Later, as energy prices soared in Europe, concerns reached a frenzy in Washington - leading to a new burst of high-level phone calls.

The message was that sanctions were crippling Moscow and now was not the time to wobble.

In addition to navigating the divisions among allies, Mr Biden also faced differing priorities within his own administration.

The Pentagon, the State Department and Jake Sullivan, Mr Biden's national security adviser, sometimes had different priorities.

“There was a lot of internal debate,” said one former official. “What’s the end game, is it a forever war, do we give them the tools to get Russia out of Crimea, do we cut a deal now or let this play out?”

An early internal disagreement, both among allies and internally in Washington, came over the plan to send Polish MiG-29 fighter jets to Ukraine.

As “decider-in-chief”, Mr Biden was ultimately swayed by the caution of his military chiefs and the idea was ditched.

Mr Biden later overruled those same advisers to send expensive Patriot air defence batteries.

Rows about tanks followed.

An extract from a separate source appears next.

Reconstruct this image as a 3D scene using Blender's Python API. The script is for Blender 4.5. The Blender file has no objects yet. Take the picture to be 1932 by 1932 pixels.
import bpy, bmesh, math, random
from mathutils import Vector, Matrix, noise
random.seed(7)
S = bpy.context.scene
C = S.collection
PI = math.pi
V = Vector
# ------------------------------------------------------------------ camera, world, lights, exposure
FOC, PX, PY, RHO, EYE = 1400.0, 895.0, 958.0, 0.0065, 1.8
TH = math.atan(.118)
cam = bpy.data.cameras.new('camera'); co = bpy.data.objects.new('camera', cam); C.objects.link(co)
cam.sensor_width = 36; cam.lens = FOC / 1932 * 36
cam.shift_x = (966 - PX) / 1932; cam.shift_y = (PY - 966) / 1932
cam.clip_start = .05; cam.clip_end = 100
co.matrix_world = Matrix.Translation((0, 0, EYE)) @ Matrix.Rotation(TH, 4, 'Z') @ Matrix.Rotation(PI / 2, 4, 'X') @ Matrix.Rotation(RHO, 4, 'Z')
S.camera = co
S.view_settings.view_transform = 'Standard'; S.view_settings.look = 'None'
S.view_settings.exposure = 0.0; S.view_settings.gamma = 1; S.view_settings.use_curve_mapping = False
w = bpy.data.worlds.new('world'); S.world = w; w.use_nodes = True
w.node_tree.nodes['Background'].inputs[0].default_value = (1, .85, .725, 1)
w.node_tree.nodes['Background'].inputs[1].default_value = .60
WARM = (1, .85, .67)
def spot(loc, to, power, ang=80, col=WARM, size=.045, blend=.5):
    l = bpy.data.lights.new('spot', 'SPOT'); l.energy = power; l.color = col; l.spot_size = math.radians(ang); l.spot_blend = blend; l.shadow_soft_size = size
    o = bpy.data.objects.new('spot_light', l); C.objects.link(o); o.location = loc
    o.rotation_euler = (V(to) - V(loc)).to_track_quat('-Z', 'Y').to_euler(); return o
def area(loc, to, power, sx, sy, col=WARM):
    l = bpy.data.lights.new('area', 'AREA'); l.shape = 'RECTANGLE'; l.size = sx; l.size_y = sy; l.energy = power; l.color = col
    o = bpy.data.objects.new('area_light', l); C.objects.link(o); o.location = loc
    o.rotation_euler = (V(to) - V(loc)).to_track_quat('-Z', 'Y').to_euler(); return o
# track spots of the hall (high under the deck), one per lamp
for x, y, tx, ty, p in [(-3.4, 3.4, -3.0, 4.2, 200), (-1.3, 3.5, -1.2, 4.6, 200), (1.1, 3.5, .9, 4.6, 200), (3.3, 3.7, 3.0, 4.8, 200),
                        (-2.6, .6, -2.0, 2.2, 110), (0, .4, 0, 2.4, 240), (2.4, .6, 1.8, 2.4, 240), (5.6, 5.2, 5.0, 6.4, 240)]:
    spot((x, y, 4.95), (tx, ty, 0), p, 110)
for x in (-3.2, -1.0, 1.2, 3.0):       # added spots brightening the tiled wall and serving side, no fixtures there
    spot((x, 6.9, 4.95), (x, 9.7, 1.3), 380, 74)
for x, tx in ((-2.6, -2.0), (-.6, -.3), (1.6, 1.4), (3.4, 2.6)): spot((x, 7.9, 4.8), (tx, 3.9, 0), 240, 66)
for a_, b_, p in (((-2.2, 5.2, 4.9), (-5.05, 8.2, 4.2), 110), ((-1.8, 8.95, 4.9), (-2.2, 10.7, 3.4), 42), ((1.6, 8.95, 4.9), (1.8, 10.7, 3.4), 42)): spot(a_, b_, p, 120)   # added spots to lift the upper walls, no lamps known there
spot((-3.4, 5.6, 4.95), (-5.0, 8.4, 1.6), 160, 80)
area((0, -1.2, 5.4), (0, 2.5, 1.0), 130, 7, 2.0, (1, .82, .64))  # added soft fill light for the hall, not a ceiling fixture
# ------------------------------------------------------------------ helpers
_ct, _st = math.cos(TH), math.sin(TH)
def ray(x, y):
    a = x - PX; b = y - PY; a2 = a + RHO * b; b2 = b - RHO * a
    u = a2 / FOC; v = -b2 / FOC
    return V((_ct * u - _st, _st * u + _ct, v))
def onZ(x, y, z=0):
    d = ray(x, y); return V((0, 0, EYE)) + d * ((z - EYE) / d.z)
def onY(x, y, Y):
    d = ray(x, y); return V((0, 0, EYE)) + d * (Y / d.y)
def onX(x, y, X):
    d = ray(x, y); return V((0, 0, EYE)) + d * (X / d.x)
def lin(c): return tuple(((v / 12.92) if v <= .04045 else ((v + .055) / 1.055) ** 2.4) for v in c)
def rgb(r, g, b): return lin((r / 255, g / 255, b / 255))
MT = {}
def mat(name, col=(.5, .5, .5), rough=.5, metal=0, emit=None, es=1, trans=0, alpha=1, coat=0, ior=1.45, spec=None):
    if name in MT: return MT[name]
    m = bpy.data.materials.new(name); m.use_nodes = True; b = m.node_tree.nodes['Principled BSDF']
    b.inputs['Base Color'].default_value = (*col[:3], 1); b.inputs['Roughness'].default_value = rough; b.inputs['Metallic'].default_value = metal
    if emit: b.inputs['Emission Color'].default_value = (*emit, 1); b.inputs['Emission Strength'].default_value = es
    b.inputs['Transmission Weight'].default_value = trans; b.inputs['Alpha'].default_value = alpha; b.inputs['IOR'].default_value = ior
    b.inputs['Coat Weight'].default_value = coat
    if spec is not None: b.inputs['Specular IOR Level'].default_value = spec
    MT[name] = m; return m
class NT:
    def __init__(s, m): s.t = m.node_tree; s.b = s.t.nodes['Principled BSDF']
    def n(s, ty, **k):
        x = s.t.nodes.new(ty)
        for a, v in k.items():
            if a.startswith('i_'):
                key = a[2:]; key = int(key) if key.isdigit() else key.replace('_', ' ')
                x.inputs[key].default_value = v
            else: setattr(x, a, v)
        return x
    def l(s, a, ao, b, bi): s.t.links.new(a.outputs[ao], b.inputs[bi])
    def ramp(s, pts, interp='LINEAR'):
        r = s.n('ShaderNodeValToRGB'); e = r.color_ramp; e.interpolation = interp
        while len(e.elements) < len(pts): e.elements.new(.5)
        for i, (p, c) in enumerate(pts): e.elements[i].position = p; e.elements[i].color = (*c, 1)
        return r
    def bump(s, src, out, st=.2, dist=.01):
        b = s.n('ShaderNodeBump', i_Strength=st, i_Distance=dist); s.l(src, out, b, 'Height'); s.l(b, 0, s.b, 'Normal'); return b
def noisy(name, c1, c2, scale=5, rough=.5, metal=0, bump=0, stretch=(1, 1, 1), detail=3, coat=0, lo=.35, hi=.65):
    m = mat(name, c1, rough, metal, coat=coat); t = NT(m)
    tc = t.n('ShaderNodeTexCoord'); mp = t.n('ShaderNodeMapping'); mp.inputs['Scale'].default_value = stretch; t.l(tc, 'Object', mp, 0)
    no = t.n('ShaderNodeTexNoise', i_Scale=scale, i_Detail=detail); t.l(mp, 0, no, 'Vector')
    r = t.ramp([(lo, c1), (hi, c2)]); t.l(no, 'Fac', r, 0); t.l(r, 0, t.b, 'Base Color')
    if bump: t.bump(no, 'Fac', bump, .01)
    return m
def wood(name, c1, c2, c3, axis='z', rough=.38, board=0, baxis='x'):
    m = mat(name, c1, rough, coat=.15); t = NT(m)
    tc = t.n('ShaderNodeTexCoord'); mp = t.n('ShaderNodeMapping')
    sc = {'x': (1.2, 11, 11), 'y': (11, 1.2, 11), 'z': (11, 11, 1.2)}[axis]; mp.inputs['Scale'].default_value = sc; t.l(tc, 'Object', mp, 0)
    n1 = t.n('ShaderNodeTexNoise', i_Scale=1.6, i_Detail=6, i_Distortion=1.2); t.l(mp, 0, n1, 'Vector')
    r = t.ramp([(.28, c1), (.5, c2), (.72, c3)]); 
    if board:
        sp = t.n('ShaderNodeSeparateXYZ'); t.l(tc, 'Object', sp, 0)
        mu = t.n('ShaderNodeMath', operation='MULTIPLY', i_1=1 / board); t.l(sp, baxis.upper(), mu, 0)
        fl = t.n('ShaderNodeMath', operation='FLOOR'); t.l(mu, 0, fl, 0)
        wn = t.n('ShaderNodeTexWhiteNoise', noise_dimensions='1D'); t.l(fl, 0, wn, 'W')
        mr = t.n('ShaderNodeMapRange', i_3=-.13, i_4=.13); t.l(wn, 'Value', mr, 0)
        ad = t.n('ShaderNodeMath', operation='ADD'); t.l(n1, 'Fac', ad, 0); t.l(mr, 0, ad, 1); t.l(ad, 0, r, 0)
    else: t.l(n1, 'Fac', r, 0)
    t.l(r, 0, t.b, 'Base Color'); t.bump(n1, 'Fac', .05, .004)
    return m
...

On this occasion, Mr Biden relented to pressure from Mr Blinken to provide “political cover” for Berlin, which would not grant export licences for Europe’s tank fleet without the US.

Mr Biden made the decision based on his original premise - that keeping the alliance united overrode everything else.

“Biden is an old-school transatlanticist who understands doing the small things to show your leadership,” said Jim Townsend, former US deputy secretary of defence, and a fellow at the Centre for a New American Security.

“He is leading the allies, and the allies want him to lead.”

From the outside, the decision-making process - be it over long-range artillery, air defence systems or tanks - has dragged on, as if the policymakers were wading through treacle.

But to bring the international community of supporters for Ukraine to the position whereby many tens of billions of dollars have been sent or pledged to Kyiv, as well as convince Putin of the folly of any sort of repeat effort in a few years time, has been a remarkable achievement.

Certainly, there have been a few missteps - such as over the initial disagreements about Leopard tanks - but no stumbles, no gaffes that have turned differences of opinion into discord and division, much as Putin would have wanted it.

It is worth considering where the world could have been.

Had Donald Trump won the US presidential election in 2020, how confident could we be that he would have built and sustained such a response? How interested would he have been in debunking the idea that might is right?

This war has a long way to go and there is no guarantee Ukraine will prevail in reclaiming territory illegally seized by Moscow.

The international community can take heart, however, in a mostly successful response so far, against steep odds, in the face of extreme provocation and against a backdrop of nuclear rhetoric.